A Letter to the Guy who tried his best. 

To the guy who tried his best to hold on,
The most important things are the hardest to say. Yes, that’s true. But I choose to write them out because it’s the only way to stop the memory ghosts from haunting me.
As long as you were with me, I was so busy looking for little things that I failed to make you mine.

I still remember how your heart beats.

I still remember how you’d smell.

I still remember how your eyes would sparkle on finding me in a crowd.

I still remember the way your lips would curl when you start smiling.

I still remember the way we used to plug in our headset and listen to my music eccentricities.

I remember every picayune details about you.
I know I’m burdening my mind with these thoughts.
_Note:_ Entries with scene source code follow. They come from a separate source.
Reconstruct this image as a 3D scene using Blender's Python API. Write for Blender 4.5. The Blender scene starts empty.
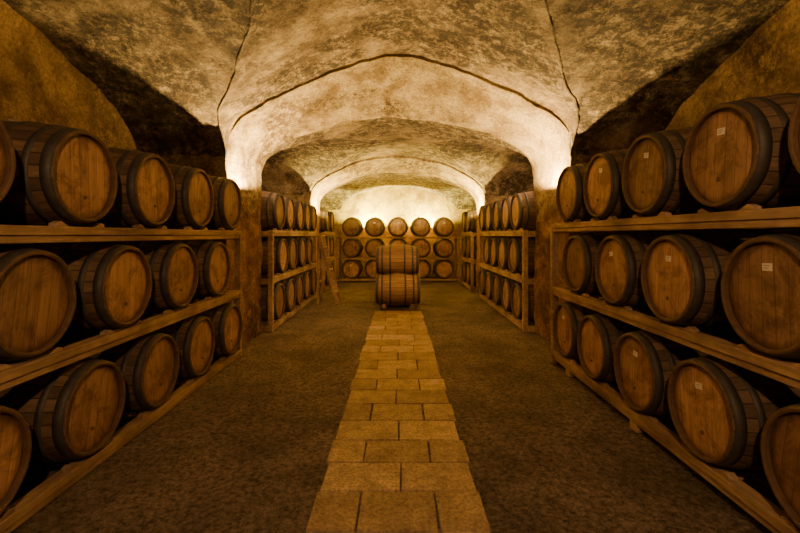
import bpy, bmesh, math, random
import numpy as np
from mathutils import Vector, noise, Matrix
random.seed(7)
scene = bpy.context.scene
H = 1.52

# ------------------------------------------------------------------ materials
def newmat(name):
    m = bpy.data.materials.new(name); m.use_nodes = True
    nt = m.node_tree
    return m, nt, nt.nodes, nt.links, nt.nodes['Principled BSDF']

def ramp(N, stops):
    r = N.new('ShaderNodeValToRGB')
    e = r.color_ramp.elements
    e[0].position, e[0].color = stops[0][0], (*stops[0][1], 1)
    e[1].position, e[1].color = stops[1][0], (*stops[1][1], 1)
    for p, c in stops[2:]:
        x = e.new(p); x.color = (*c, 1)
    return r

def math_n(N, L, op, a, b=None):
    n = N.new('ShaderNodeMath'); n.operation = op
    for i, v in enumerate((a, b)):
        if v is None: continue
        if isinstance(v, (int, float)): n.inputs[i].default_value = v
        else: L.new(v, n.inputs[i])
    return n.outputs[0]

def mix(N, L, mode, fac, a, b):
    n = N.new('ShaderNodeMixRGB'); n.blend_type = mode
    for k, v in (('Fac', fac), ('Color1', a), ('Color2', b)):
        if isinstance(v, (int, float)): n.inputs[k].default_value = v
        elif isinstance(v, tuple): n.inputs[k].default_value = (*v, 1)
        else: L.new(v, n.inputs[k])
    return n.outputs[0]

def noise_n(N, L, co, scale, detail=6, rough=.6, dist=0):
    n = N.new('ShaderNodeTexNoise')
    n.inputs['Scale'].default_value = scale
    n.inputs['Detail'].default_value = detail
    n.inputs['Roughness'].default_value = rough
    n.inputs['Distortion'].default_value = dist
    L.new(co, n.inputs['Vector'])
    return n.outputs['Fac']

def plaster_mat(name, light, mid, dark, stain=.5, bump=.6, soft=.06, dark_below=None, fleck=.55):
    m, nt, N, L, B = newmat(name)
    tc = N.new('ShaderNodeTexCoord').outputs['Object']
    big = noise_n(N, L, tc, .75, 4, .6, .6)
    sm = noise_n(N, L, tc, 5, 8, .75, .1)
    lump = noise_n(N, L, tc, 2.3, 5, .6, .3)
    fine = noise_n(N, L, tc, 30, 6, .8)
    r1 = ramp(N, [(.38, mid), (.57, light)]); L.new(sm, r1.inputs[0])
    r2 = ramp(N, [(stain - soft, (1, 1, 1)), (stain + soft, (0, 0, 0))])
    L.new(big, r2.inputs[0])
    s2 = noise_n(N, L, tc, 9, 10, .85, .2)
    r3 = ramp(N, [(.43, (0, 0, 0)), (.52, (1, 1, 1))]); L.new(s2, r3.inputs[0])
    f = math_n(N, L, 'MULTIPLY', r2.outputs[0], r3.outputs[0])
    f = math_n(N, L, 'MULTIPLY', f, .92)
    col = mix(N, L, 'MIX', f, r1.outputs[0], dark)
    s3 = noise_n(N, L, tc, 17, 8, .85, .2)
    r5 = ramp(N, [(.55, (0, 0, 0)), (.61, (1, 1, 1))]); L.new(s3, r5.inputs[0])
    col = mix(N, L, 'MIX', math_n(N, L, 'MULTIPLY', r5.outputs[0], fleck), col, dark)
    r6 = ramp(N, [(.38, (.50, .45, .39)), (.56, (1, 1, 1))]); L.new(lump, r6.inputs[0])
    col = mix(N, L, 'MULTIPLY', 1, col, r6.outputs[0])
    r4 = ramp(N, [(.38, (.45, .42, .38)), (.58, (1, 1, 1))]); L.new(fine, r4.inputs[0])
    col = mix(N, L, 'MULTIPLY', .9, col, r4.outputs[0])
    if dark_below:  # colour turns darker and browner below this height, with a noisy edge
        s = N.new('ShaderNodeSeparateXYZ'); L.new(tc, s.inputs[0])
        hgt = math_n(N, L, 'ADD', s.outputs['Z'], math_n(N, L, 'MULTIPLY', math_n(N, L, 'SUBTRACT', sm, .5), 1.8))
        rd = N.new('ShaderNodeMapRange'); rd.inputs['From Min'].default_value = dark_below - .1; rd.inputs['From Max'].default_value = dark_below + .2
        rd.inputs['To Min'].default_value = 1; rd.inputs['To Max'].default_value = 0
        L.new(hgt, rd.inputs['Value'])
        dcol = mix(N, L, 'MULTIPLY', 1, col, (.95, .72, .52))
        col = mix(N, L, 'MIX', rd.outputs[0], col, dcol)
    L.new(col, B.inputs['Base Color'])
    B.inputs['Roughness'].default_value = .93
    b = N.new('ShaderNodeBump'); b.inputs['Strength'].default_value = bump
    b.inputs['Distance'].default_value = .09
    hsum = math_n(N, L, 'ADD', math_n(N, L, 'MULTIPLY', sm, 1.0), math_n(N, L, 'MULTIPLY', fine, .45))
    hsum = math_n(N, L, 'ADD', hsum, math_n(N, L, 'MULTIPLY', lump, .6))
    L.new(hsum, b.inputs['Height']); L.new(b.outputs[0], B.inputs['Normal'])
    return m

M_ceil = plaster_mat('aged_vault_plaster', (.58, .455, .27), (.33, .245, .14), (.05, .034, .02), .56, 1.0, fleck=.7)
M_wall = plaster_mat('ochre_wall_plaster', (.62, .40, .17), (.44, .27, .11), (.14, .08, .04), .44, .9, .1, fleck=.4)
M_wback = plaster_mat('yellow_limewash', (.85, .66, .10), (.74, .54, .08), (.40, .25, .04), .36, .5, .08, fleck=.15)
M_arch = plaster_mat('arch_limewash', (.68, .55, .30), (.46, .34, .17), (.11, .07, .035), .48, 1.0, dark_below=1.95, fleck=.5)

def floor_mat():
    m, nt, N, L, B = newmat('packed_gravel_earth')
    tc = N.new('ShaderNodeTexCoord').outputs['Object']
    a = noise_n(N, L, tc, 1.3, 7, .68, .4); g = noise_n(N, L, tc, 30, 7, .85)
    v = N.new('ShaderNodeTexVoronoi'); v.inputs['Scale'].default_value = 30
    L.new(tc, v.inputs['Vector'])
    r1 = ramp(N, [(.38, (.130, .104, .085)), (.62, (.255, .205, .168))]); L.new(a, r1.inputs[0])
    r2 = ramp(N, [(.38, (.20, .20, .20)), (.62, (1.9, 1.85, 1.8))]); L.new(g, r2.inputs[0])
    col = mix(N, L, 'MULTIPLY', 1, r1.outputs[0], r2.outputs[0])
    L.new(col, B.inputs['Base Color']); B.inputs['Roughness'].default_value = .9
    b = N.new('ShaderNodeBump'); b.inputs['Strength'].default_value = 1; b.inputs['Distance'].default_value = .03
    h = math_n(N, L, 'ADD', g, math_n(N, L, 'MULTIPLY', v.outputs['Distance'], .8))
    h = math_n(N, L, 'ADD', h, math_n(N, L, 'MULTIPLY', a, 2))
    L.new(h, b.inputs['Height']); L.new(b.outputs[0], B.inputs['Normal'])
    return m
M_floor = floor_mat()

def slab_mat():
    m, nt, N, L, B = newmat('sandstone_slab')
    tc = N.new('ShaderNodeTexCoord').outputs['Object']
    at = N.new('ShaderNodeAttribute'); at.attribute_name = 'tint'
    a = noise_n(N, L, tc, 6, 8, .75); g = noise_n(N, L, tc, 50, 5, .75)
    r1 = ramp(N, [(.33, (.38, .275, .18)), (.62, (.76, .58, .40))]); L.new(a, r1.inputs[0])
    r2 = ramp(N, [(0, (.64, .60, .55)), (1, (1.15, 1.12, 1.08))]); L.new(at.outputs['Fac'], r2.inputs[0])
    r3 = ramp(N, [(.38, (.50, .48, .46)), (.58, (1, 1, 1))]); L.new(g, r3.inputs[0])
    col = mix(N, L, 'MULTIPLY', 1, r1.outputs[0], r2.outputs[0])
    col = mix(N, L, 'MULTIPLY', 1, col, r3.outputs[0])
    L.new(col, B.inputs['Base Color']); B.inputs['Roughness'].default_value = .6
    b = N.new('ShaderNodeBump'); b.inputs['Strength'].default_value = .8; b.inputs['Distance'].default_value = .02
    L.new(math_n(N, L, 'ADD', a, math_n(N, L, 'MULTIPLY', g, .4)), b.inputs['Height'])
    L.new(b.outputs[0], B.inputs['Normal'])
    return m
M_slab = slab_mat()

def stave_mat(name, lo, hi):
    m, nt, N, L, B = newmat(name)
    tc = N.new('ShaderNodeTexCoord').outputs['Object']
    oi = N.new('ShaderNodeObjectInfo')
    s = N.new('ShaderNodeSeparateXYZ'); L.new(tc, s.inputs[0])
    ang = math_n(N, L, 'ARCTAN2', s.outputs['Y'], s.outputs['Z'])
    k = math_n(N, L, 'MULTIPLY', ang, 26 / (2 * math.pi))
    k = math_n(N, L, 'ADD', k, 40)
    fl = math_n(N, L, 'FLOOR', k); fr = math_n(N, L, 'FRACT', k)
    wn = N.new('ShaderNodeTexWhiteNoise'); wn.noise_dimensions = '2D'
    cb = N.new('ShaderNodeCombineXYZ'); L.new(fl, cb.inputs[0]); L.new(oi.outputs['Random'], cb.inputs[1])
    L.new(cb.outputs[0], wn.inputs['Vector'])
    r1 = ramp(N, [(0, lo), (1, hi)]); L.new(wn.outputs['Value'], r1.inputs[0])
    mp = N.new('ShaderNodeMapping'); mp.inputs['Scale'].default_value = (3, 40, 40); L.new(tc, mp.inputs[0])
    g = noise_n(N, L, mp.outputs[0], 1, 5, .7)
    r2 = ramp(N, [(.3, (.5, .5, .5)), (.7, (1.2, 1.2, 1.2))]); L.new(g, r2.inputs[0])
    col = mix(N, L, 'MULTIPLY', 1, r1.outputs[0], r2.outputs[0])
    edge = math_n(N, L, 'ABSOLUTE', math_n(N, L, 'SUBTRACT', fr, .5))
    r3 = ramp(N, [(.44, (1, 1, 1)), (.49, (.2, .2, .2))]); L.new(edge, r3.inputs[0])
    col = mix(N, L, 'MULTIPLY', 1, col, r3.outputs[0])
    L.new(col, B.inputs['Base Color']); B.inputs['Roughness'].default_value = .72
    b = N.new('ShaderNodeBump'); b.inputs['Strength'].default_value = .5; b.inputs['Distance'].default_value = .006
    L.new(math_n(N, L, 'ADD', r3.outputs[0], math_n(N, L, 'MULTIPLY', g, .3)), b.inputs['Height'])
    L.new(b.outputs[0], B.inputs['Normal'])
    return m
M_stave = stave_mat('oak_staves', (.10, .062, .036), (.23, .148, .086))
M_stave_lit = stave_mat('oak_staves_lit', (.28, .16, .07), (.46, .275, .12))  # golden staves for the centre stack, lightened to stand in for light on it

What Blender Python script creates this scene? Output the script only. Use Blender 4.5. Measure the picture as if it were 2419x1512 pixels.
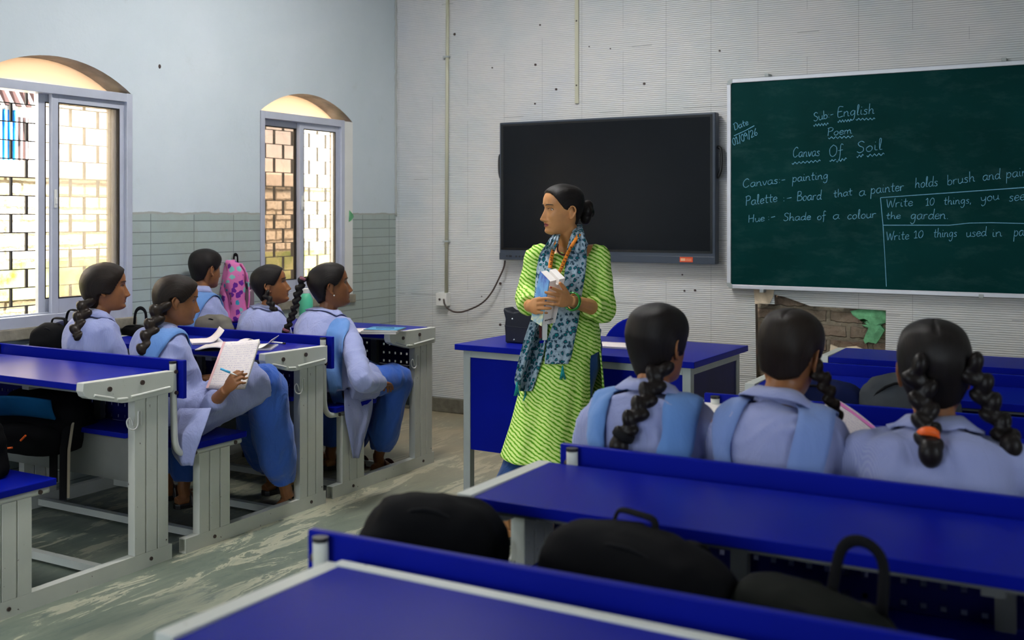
import bpy, bmesh, math, random
import numpy as np
from mathutils import Vector, Matrix, noise
from mathutils.bvhtree import BVHTree

for _o in list(bpy.data.objects):
    bpy.data.objects.remove(_o)
SC = bpy.context.scene
COL = SC.collection
PI = math.pi
random.seed(7)

# ------------------------------------------------------------------ camera
EYE = Vector((0.0, 0.0, 1.38))
YAW = math.radians(29.5)
FOC, CX, HY = 2510.0, 1209.5, 510.0          # in pixels of the 2419 x 1512 frame
cam_d = bpy.data.cameras.new('camera')
cam = bpy.data.objects.new('camera', cam_d)
COL.objects.link(cam)
cam.location = EYE
cam.rotation_euler = (PI / 2, 0, YAW)
cam_d.sensor_width = 36.0
cam_d.lens = FOC / 2419.0 * 36.0
cam_d.shift_y = -(756.0 - HY) / 2419.0
cam_d.clip_start = 0.05
cam_d.dof.use_dof = True
cam_d.dof.focus_distance = 4.75
cam_d.dof.aperture_fstop = 3.2
SC.camera = cam

# ------------------------------------------------------------------ sky, sun, exposure
W = bpy.data.worlds.new('sky')
SC.world = W
W.use_nodes = True
W.node_tree.nodes['Background'].inputs[0].default_value = (0.80, 0.90, 1.0, 1)
W.node_tree.nodes['Background'].inputs[1].default_value = 6.0
sun_d = bpy.data.lights.new('sun', 'SUN')
sun_d.energy = 34.0
sun_d.angle = math.radians(1.0)
sun_d.color = (1.0, 0.95, 0.88)
sun = bpy.data.objects.new('sun', sun_d)
COL.objects.link(sun)
sun.rotation_euler = Vector((-0.50, -0.18, -1.0)).to_track_quat('-Z', 'Y').to_euler()
SC.view_settings.view_transform = 'Standard'
SC.view_settings.look = 'None'
SC.view_settings.gamma = 1.0
SC.view_settings.use_curve_mapping = False
SC.view_settings.exposure = 0.36
SC.cycles.use_denoising = True
SC.cycles.max_bounces = 8
SC.cycles.diffuse_bounces = 5
SC.cycles.glossy_bounces = 3
SC.cycles.transparent_max_bounces = 12
SC.cycles.caustics_reflective = False
SC.cycles.caustics_refractive = False
SC.cycles.sample_clamp_indirect = 6.0

FWD = Vector((-math.sin(YAW), math.cos(YAW), 0))
RGT = Vector((math.cos(YAW), math.sin(YAW), 0))


def at(u, v, x=None, y=None, z=None, d=None):
    """the place in the room that pixel (u, v) of the photograph shows, on a plane x, y or z = const, or d metres in"""
    r = FWD + RGT * ((u - CX) / FOC) + Vector((0, 0, (HY - v) / FOC))
    if x is not None:
        t = x / r.x
    elif y is not None:
        t = y / r.y
    elif z is not None:
        t = (z - EYE.z) / r.z
    else:
        t = d
    return EYE + r * t


# ------------------------------------------------------------------ materials
def lin(c):
    c = c / 255.0
    return c / 12.92 if c <= 0.04045 else ((c + 0.055) / 1.055) ** 2.4


def rgb(r, g, b):
    return (lin(r), lin(g), lin(b), 1.0)


class NT:
    def __init__(self, name):
        self.m = bpy.data.materials.new(name)
        self.m.use_nodes = True
        self.t = self.m.node_tree
        self.p = self.t.nodes['Principled BSDF']
        self.out = self.t.nodes['Material Output']

    def n(self, typ, **kw):
        nd = self.t.nodes.new(typ)
        ins = kw.pop('ins', {})
        for k, v in kw.items():
            setattr(nd, k, v)
        for k, v in ins.items():
            self.set(nd.inputs[k], v)
        return nd

    def set(self, sock, v):
        if hasattr(v, 'is_output'):
            self.t.links.new(v, sock)
        else:
            sock.default_value = v

    def math(self, op, a, b=None, c=None):
        nd = self.n('ShaderNodeMath', operation=op)
        self.set(nd.inputs[0], a)
        if b is not None:
            self.set(nd.inputs[1], b)
        if c is not None:
            self.set(nd.inputs[2], c)
        return nd.outputs[0]

    def coord(self, kind='Object'):
        return self.n('ShaderNodeTexCoord').outputs[kind]

    def mapping(self, vec, scale=(1, 1, 1), rot=(0, 0, 0), loc=(0, 0, 0)):
        nd = self.n('ShaderNodeMapping', ins={'Vector': vec, 'Scale': scale, 'Rotation': rot, 'Location': loc})
        return nd.outputs[0]

    def noise(self, vec, scale=5, detail=3, rough=0.5, dist=0.0):
        nd = self.n('ShaderNodeTexNoise', ins={'Vector': vec, 'Scale': scale, 'Detail': detail, 'Roughness': rough, 'Distortion': dist})
        return nd.outputs['Fac']

    def ramp(self, fac, stops, interp='LINEAR'):
        nd = self.n('ShaderNodeValToRGB', ins={'Fac': fac})
        cr = nd.color_ramp
        cr.interpolation = interp
        while len(cr.elements) < len(stops):
            cr.elements.new(0.5)
        for e, (p, c) in zip(cr.elements, stops):
            e.position = p
            e.color = c
        return nd.outputs[0]

    def mix(self, fac, a, b, mode='MIX'):
        nd = self.n('ShaderNodeMix', data_type='RGBA', blend_type=mode)
        self.set(nd.inputs['Factor'], fac)
        self.set(nd.inputs['A'], a)
        self.set(nd.inputs['B'], b)
        return nd.outputs['Result']

    def bump(self, h, strength=0.3, dist=0.01):
        nd = self.n('ShaderNodeBump', ins={'Height': h, 'Strength': strength, 'Distance': dist})
        self.t.links.new(nd.outputs[0], self.p.inputs['Normal'])

    def base(self, c, rough=0.5, spec=0.5, metal=0.0, coat=0.0):
        self.set(self.p.inputs['Base Color'], c)
        self.set(self.p.inputs['Roughness'], rough)
        self.p.inputs['Specular IOR Level'].default_value = spec
        self.p.inputs['Metallic'].default_value = metal
        self.p.inputs['Coat Weight'].default_value = coat
        return self.m


def plain(name, c, rough=0.5, spec=0.5, metal=0.0, var=0.12, scale=8.0, coat=0.0, bump=0.0, bscale=60):
    t = NT(name)
    co = t.coord()
    f = t.noise(co, scale, 4)
    dark = tuple(x * (1 - var) for x in c[:3]) + (1,)
    lite = tuple(min(1, x * (1 + var)) for x in c[:3]) + (1,)
    col = t.ramp(f, [(0.3, dark), (0.7, lite)])
    if bump:
        t.bump(t.noise(co, bscale, 3), bump, 0.004)
    return t.base(col, rough, spec, metal, coat)


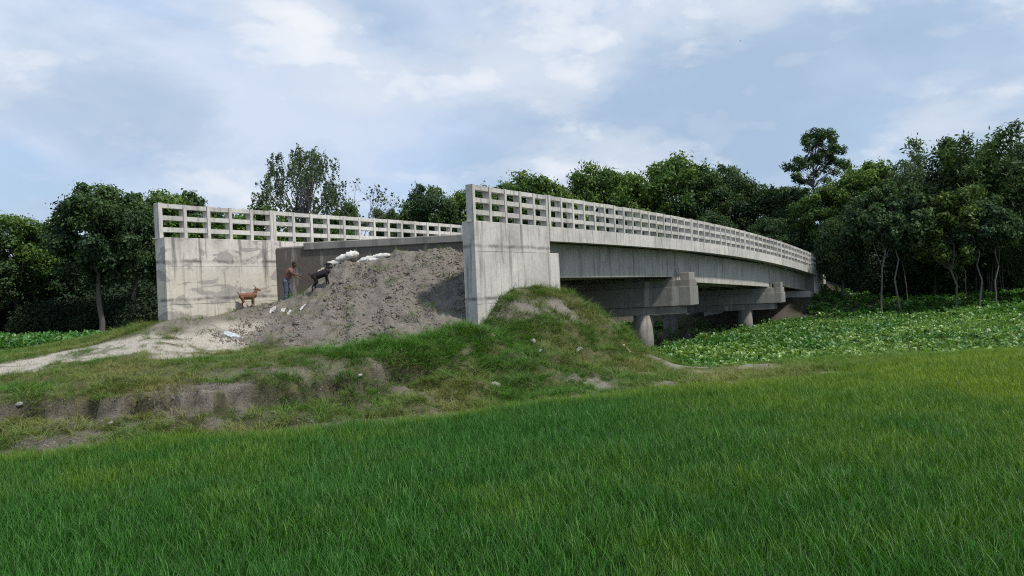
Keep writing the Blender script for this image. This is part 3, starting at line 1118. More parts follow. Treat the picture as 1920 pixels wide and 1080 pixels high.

But do you think there is some way to get rid of them? I know there is no easy way out of this. The thoughts are more devouring than I thought it was going to be. I know you’d be going through the same load of feelings.
You are still the first person I think of when I’m either extremely jubilant or despondent. You are the one that made me believe in myself. This doesn’t happen with every person you meet in your life. It just happens with special ones you know and it flips you upside down.
That’s what people call destiny. I’m not going to believe that you were the one and keep writing depressing stuff about you.No. Instead I’m going to celebrate the infinite joy that you showered on me when we were together.
I’ll write about the endless rooted talks that we used share along the twilight.

I’ll write about the stupid things we used to do that only we could justify as funny.

I’ll write about the dreams and ice-creams that we shared.
But it’s scary. You made me believe that not all people are temporary. I’m afraid that everyone is going to leave someday.

I wish I could lean on your shoulders just one more time and cry my heart out.
I know it’d kill you, looking at me cry. That’s the reason I distance myself from you. You cannot live with the guilt that I’m hurting because of you.
Every time I write something, you’d be the one reading it first.

But I’m not going to let you read this because I want you to be happy, even if it’s not with me.
I want you to be happy because you deserve it.
From

The girl who still wishes on shooting stars.